Four years have passed since the Islamic State group’s fighters were run out of Kobani, a strategic city on the Syrian-Turkish border, but the militants’ violent and extreme interpretation of Islam has left some questioning their faith.

Only 4.6 percent of Syrians are believed to be Christian, according to a report by the Aid to the Church in Need. The Catholic charity estimates that 700,000 Christians have fled the country since the civil war erupted in 2011, an exodus that has halved their proportion of the population.

A new church is attracting converts. It is the first local Christian place of worship for decades.

“If ISIS represents Islam, I don’t want to be a Muslim anymore,” Farhad Jasim, 23, who attends the Church of the Brethren, told NBC News. “Their God is not my God.”

Religious conversions are rare and taboo in Syria, with those who abandon Islam often ostracized by their families and communities.

“Even under the Syrian regime before the revolution, it was strictly forbidden to change religion from Islam to Christianity or the opposite,” said Omar, 38, who serves as an administrator at the Protestant church. (He asked for his last name not to be revealed for safety reasons. The church’s priest declined to be interviewed.)

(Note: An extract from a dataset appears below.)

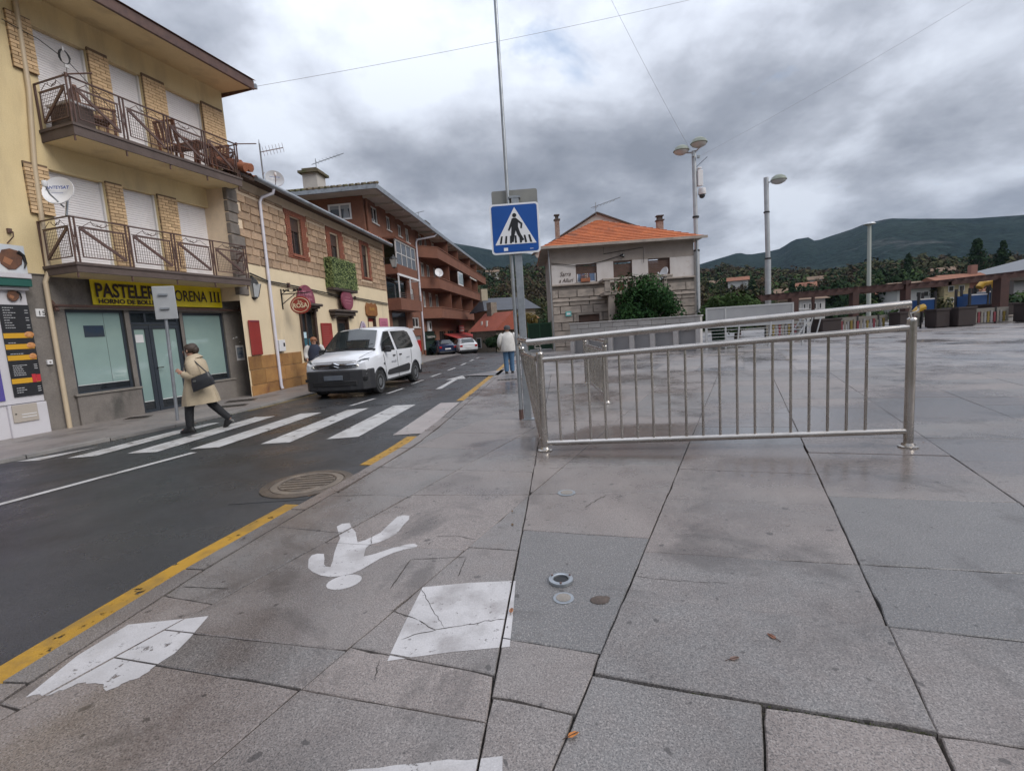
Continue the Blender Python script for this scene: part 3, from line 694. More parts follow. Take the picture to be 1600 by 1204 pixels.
# balconies
def balcony(u0, u1, zb, zt, D):
    """slab zb..zt, rail 0.83 high"""
    sl = MB().box(u0, u1, -D, -.002, zb, zt - .05).box(u0 - .02, u1 + .02, -D - .02, -.002, zt - .05, zt).build('balcony', m_slabed, B1)
    MB().add([(u0 + .02, -D + .02, zb - .004), (u1 - .02, -D + .02, zb - .004), (u1 - .02, -.004, zb - .004), (u0 + .02, -.004, zb - .004)], [(0, 3, 2, 1)]).build('balcony_soffit', m_cream, sl)
    z0, z1 = zt + .05, zt + .84; zm = z1 - .17; r = .011
    F = -D + .03
    MB().box(u0, u1, F - .02, F + .02, z1 - .02, z1).box(u0, u0 + .03, F, -.02, z1 - .02, z1).box(u1 - .03, u1, F, -.02, z1 - .02, z1).build('handrail', m_iron, sl)
    W = u1 - u0; n = 4; post = .10; pw = (W - post) / n
    def panel(p, q, M):         # framed wire panel with one wide diagonal, drawn between abscissae p..q
        P_ = lambda s, z: M(p + (q - p) * s, z)
        mb = MB()
        for s0, za, s1, zb_ in ((0.04, z0 + .06, .96, z0 + .06), (.04, zm - .02, .96, zm - .02), (.04, z0 + .06, .04, zm - .02), (.96, z0 + .06, .96, zm - .02)):
            mb.bar(P_(s0, za), P_(s1, zb_), .018, .018)
        fr = mb.build('railing_panel', m_iron, sl)
        MB().bar(P_(.07, zm - .04), P_(.95, z0 + .08), .022, .055).build('diagonal_bar', m_iron, sl)
        wires = MB(); nx = max(3, int((q - p) / .05)); nz = 9
        for i in range(1, nx): wires.bar(P_(.04 + .92 * i / nx, z0 + .06), P_(.04 + .92 * i / nx, zm - .02), .005)
        for i in range(1, nz): zz = z0 + .06 + (zm - z0 - .08) * i / nz; wires.bar(P_(.04, zz), P_(.96, zz), .005)
        wires.build('wire_mesh', m_iron, sl)
        sc = MB()
        for c0, sg in ((.3, 1), (.62, -1)):
            pts = []
            for k in range(15):
                a = k / 14 * 1.7 * math.pi; rr = .055 * (1 - k / 20)
                pts.append(P_(c0 + sg * (.20 * (k / 14) - rr * .9 * math.sin(a)), zm + .075 + rr * math.cos(a)))
            sc.tube(pts, .006, 4)
        sc.tube([P_(.12, zm + .01), P_(.28, zm + .11), P_(.5, zm + .03), P_(.7, zm + .12), P_(.9, zm + .02)], .006, 4)
        sc.build('scroll', m_iron, sl)
        MB().bar(P_(0, zm), P_(1, zm), .014).build('mid_rail', m_iron, sl)
    front = lambda u, z: (u, F, z)
    for i in range(n):
        a = u0 + post + i * pw; panel(a + .02, a + pw - post - .01, front)
    for i in range(n + 1):
        c = u0 + i * pw
        for dx in (.015, post - .015):
            x = min(u1 - .012, c + dx)
            MB().bar((x, F, zb - .10 if dx < .05 else z0 - .05), (x, F, z1 - .02), .024).build('railing_post', m_iron, sl)
        zz = (z0 + z1) / 2
        MB().bar((c + .02, F, z0), (c + post - .02, F, z1 - .1), .009).bar((c + post - .02, F, z0), (c + .02, F, z1 - .1), .009).tube([(c + post / 2 + .028 * math.cos(a), F, zz + .028 * math.sin(a)) for a in [k * math.pi / 4 for k in range(8)]], .006, 4, closed=True).build('post_ornament', m_iron, sl)
    panel(.08, D - .12, lambda s, z: (u0 + .015, F + s - .03, z)); panel(.08, D - .12, lambda s, z: (u1 - .015, F + s - .03, z))
    for u in (u0 + .015, u1 - .015): MB().bar((u, -.03, z0 - .1), (u, -.03, z1), .03).build('railing_post', m_iron, sl)
    return sl
balcony(0.30, 4.12, 5.50, 5.72, .92); balcony(-.02, 4.0, 2.96, 3.14, .92)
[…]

“Changing your religion under ISIS wasn’t even imaginable. ISIS would kill you immediately,” he added.

While residents are still dealing with the emotional scars left by the brutality of ISIS, Omar says many people in Kobani have been open-minded about Christianity. “Most of the brothers here converted or come to church as a result of what ISIS did to them and to their families,” he added. “No one is forced to convert. Our weapon is the prayer, the spreading of spirit of love, brotherhood and tolerance.”

Islamic leaders around the world have spoken against the extremists’ ideology, accusing the ISIS militants of hijacking their religion.

In 2014, more than 100 Muslim scholars wrote an open letter to ISIS leader Abu Bakr al-Baghdadi saying the militant group has “misinterpreted Islam into a religion of harshness, brutality, torture and murder.”